* **Problem**: Can you pull out each line of the data below that includes the word "this"?

* **Data**:
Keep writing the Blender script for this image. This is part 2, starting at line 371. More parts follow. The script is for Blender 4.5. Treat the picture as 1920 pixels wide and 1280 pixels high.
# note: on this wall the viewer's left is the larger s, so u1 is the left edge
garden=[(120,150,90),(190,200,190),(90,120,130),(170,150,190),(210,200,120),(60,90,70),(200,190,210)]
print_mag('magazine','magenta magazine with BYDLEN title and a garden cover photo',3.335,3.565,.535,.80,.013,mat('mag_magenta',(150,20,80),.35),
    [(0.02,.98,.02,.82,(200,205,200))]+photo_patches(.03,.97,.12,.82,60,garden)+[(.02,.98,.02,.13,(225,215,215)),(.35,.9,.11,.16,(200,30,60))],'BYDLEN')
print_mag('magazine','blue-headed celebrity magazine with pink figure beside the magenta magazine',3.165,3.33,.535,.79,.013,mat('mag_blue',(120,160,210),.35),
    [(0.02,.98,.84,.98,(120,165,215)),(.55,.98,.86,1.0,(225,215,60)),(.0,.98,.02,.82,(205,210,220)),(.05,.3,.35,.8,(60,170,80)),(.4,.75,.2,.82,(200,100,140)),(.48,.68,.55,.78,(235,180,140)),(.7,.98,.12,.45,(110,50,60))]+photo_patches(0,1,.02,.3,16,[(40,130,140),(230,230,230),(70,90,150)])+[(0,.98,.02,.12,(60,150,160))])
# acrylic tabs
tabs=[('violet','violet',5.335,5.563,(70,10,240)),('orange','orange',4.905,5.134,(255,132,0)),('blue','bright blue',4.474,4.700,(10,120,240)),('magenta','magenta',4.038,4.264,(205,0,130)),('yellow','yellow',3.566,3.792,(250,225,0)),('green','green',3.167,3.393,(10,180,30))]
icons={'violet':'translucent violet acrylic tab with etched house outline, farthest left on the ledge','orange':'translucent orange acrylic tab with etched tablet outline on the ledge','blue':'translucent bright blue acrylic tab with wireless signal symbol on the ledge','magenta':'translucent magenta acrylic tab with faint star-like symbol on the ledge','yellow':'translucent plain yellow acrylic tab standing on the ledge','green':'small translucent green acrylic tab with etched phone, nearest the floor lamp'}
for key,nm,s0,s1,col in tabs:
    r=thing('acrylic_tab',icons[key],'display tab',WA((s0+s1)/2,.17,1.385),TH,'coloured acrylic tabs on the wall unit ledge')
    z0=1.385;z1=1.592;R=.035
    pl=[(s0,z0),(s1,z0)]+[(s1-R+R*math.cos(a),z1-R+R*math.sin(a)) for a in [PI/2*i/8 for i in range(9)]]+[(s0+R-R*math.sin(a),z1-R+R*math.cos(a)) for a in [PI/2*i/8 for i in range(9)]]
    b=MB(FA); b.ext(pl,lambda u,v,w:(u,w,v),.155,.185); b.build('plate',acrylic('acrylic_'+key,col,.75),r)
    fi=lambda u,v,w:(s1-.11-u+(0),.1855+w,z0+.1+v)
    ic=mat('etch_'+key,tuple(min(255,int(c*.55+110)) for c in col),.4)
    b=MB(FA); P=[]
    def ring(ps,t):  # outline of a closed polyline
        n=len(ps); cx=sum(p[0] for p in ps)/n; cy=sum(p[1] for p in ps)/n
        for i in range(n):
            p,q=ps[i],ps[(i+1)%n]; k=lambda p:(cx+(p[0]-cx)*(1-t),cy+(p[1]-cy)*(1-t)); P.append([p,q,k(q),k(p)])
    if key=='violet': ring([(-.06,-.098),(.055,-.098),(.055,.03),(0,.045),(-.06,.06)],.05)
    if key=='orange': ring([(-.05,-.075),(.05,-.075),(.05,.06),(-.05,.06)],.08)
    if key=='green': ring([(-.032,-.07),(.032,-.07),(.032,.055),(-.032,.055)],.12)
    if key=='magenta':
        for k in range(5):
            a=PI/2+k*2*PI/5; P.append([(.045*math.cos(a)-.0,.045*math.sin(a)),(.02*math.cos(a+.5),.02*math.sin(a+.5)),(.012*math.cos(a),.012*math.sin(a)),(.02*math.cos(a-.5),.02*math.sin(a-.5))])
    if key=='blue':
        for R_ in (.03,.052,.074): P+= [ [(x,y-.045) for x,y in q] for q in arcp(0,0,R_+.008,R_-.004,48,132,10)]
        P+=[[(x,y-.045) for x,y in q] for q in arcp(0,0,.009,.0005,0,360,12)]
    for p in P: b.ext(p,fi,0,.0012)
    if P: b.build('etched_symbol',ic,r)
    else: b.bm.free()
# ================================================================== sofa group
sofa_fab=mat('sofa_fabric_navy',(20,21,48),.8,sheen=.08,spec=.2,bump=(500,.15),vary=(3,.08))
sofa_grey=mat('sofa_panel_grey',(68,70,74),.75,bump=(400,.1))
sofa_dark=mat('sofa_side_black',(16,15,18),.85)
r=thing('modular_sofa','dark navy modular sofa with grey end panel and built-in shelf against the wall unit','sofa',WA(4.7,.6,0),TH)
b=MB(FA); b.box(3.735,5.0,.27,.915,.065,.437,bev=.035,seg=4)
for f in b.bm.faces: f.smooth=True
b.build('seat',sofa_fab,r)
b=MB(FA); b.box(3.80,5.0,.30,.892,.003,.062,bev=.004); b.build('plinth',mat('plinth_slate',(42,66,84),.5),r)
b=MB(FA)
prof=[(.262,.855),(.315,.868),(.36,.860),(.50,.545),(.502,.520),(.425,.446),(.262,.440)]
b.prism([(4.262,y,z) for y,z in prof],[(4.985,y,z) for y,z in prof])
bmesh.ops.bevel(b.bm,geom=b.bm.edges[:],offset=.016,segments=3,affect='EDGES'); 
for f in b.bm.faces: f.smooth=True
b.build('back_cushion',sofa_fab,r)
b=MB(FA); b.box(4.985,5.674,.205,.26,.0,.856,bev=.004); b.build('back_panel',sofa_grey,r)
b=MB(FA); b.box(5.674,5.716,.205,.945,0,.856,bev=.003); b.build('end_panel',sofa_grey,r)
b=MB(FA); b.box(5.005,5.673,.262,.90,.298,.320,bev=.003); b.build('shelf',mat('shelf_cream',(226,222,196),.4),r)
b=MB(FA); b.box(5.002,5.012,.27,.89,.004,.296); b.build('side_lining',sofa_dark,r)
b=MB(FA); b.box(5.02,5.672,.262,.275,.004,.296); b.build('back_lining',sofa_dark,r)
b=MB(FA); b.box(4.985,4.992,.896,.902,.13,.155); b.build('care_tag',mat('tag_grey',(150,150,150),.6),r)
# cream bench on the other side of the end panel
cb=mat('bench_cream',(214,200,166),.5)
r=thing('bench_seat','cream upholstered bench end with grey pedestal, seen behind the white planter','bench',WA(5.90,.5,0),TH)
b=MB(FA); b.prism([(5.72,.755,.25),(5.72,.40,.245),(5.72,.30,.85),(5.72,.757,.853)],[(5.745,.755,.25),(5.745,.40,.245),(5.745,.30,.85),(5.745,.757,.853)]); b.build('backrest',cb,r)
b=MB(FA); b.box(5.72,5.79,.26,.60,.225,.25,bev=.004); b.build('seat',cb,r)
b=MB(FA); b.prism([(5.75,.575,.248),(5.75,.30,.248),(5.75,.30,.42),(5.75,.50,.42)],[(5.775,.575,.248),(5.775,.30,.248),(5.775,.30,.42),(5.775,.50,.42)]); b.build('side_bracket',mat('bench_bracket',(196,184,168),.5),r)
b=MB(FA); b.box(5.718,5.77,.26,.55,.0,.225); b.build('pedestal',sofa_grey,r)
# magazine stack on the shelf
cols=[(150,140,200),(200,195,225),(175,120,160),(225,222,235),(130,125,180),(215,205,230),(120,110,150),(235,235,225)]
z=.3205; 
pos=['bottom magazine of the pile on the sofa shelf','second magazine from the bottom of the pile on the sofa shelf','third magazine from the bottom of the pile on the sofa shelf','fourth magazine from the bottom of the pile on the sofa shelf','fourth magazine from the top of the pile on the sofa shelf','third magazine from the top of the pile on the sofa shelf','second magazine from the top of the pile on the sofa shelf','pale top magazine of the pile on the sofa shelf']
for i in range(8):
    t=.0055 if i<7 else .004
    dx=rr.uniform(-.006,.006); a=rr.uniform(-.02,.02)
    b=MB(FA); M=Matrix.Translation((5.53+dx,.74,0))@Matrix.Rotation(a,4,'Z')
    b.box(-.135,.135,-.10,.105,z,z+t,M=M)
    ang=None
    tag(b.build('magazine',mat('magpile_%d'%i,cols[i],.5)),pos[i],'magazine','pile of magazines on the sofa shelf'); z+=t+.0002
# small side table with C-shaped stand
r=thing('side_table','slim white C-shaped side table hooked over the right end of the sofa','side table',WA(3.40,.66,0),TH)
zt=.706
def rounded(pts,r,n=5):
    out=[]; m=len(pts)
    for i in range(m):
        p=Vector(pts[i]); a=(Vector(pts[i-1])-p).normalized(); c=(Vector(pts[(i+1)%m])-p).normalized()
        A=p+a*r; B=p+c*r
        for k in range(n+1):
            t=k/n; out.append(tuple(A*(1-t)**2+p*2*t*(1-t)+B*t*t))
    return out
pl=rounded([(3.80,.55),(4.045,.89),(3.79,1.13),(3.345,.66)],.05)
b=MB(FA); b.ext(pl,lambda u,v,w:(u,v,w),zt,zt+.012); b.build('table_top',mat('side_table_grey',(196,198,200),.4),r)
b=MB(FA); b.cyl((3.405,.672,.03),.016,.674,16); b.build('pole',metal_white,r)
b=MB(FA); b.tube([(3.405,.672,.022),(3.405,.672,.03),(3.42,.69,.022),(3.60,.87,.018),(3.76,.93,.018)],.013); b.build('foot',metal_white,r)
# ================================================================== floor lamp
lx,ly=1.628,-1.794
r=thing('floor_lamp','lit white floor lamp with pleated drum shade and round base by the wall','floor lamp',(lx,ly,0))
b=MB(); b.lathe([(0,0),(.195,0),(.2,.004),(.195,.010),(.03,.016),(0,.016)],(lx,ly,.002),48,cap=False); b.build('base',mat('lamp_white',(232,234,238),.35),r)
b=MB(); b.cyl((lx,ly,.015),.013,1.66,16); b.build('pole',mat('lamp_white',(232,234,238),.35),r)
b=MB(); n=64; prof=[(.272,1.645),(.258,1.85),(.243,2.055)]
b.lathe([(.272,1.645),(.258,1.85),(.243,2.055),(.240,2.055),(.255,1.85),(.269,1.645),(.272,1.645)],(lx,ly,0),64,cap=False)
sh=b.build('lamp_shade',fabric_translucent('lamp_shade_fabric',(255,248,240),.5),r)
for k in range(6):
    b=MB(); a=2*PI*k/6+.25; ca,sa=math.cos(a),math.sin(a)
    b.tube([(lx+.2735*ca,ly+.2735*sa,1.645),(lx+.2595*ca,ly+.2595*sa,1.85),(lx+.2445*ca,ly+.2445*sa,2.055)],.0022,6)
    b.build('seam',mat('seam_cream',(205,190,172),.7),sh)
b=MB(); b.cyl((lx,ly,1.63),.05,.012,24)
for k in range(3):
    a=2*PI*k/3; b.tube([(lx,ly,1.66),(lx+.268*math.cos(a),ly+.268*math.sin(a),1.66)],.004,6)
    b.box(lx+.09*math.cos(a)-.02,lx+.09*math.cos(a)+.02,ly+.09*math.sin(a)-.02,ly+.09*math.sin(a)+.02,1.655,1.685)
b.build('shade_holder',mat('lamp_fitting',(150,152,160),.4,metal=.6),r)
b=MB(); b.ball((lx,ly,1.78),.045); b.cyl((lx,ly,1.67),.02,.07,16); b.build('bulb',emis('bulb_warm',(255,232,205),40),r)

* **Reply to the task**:
Keep writing the Blender script for this image. This is part 2, starting at line 371. More parts follow. The script is for Blender 4.5. Treat the picture as 1920 pixels wide and 1280 pixels high.
# note: on this wall the viewer's left is the larger s, so u1 is the left edge